Every agreement in Murmur has an expiration date. This could be as little as two weeks, or as long as a year. The clock starts toward expiration as soon as a proposal secures consent and becomes active.

When the expiration date arrives, the agreement is no longer active in your workspace, and your team will get to decide what to do with it moving forward.

Here’s what you can do with an expired agreement:

Extend – Give it another go! When an agreement has gone well (and the team doesn’t feel the need to make any changes), you can simply extend it for the same amount of time it was active before (i.e. if it was active for a month, it will extend for another month).

Change – Keep it going, but change things up. When things could have gone better, propose changes to the agreement so it better fits your team’s needs. Any changes you propose will need to reach consent before they become active again.

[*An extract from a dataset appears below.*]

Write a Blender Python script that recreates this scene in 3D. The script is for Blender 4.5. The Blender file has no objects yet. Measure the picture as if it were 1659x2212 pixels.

Archive – Ditch it. Sometimes an experiment doesn’t go well, or maybe it did and your team just no longer needs the agreement. In these cases, toss it in the archive. You can always bring it back in the future.

Expiration is also linked to feedback frequency. Murmur automatically collects feedback on an agreement a week before it expires, asking members of your workspace how they think the agreement has gone so far and what they’d vote to do with it next. Based on the team’s feedback, admins can extend, change, or archive the agreement to make sure it stays relevant to your organization’s current context.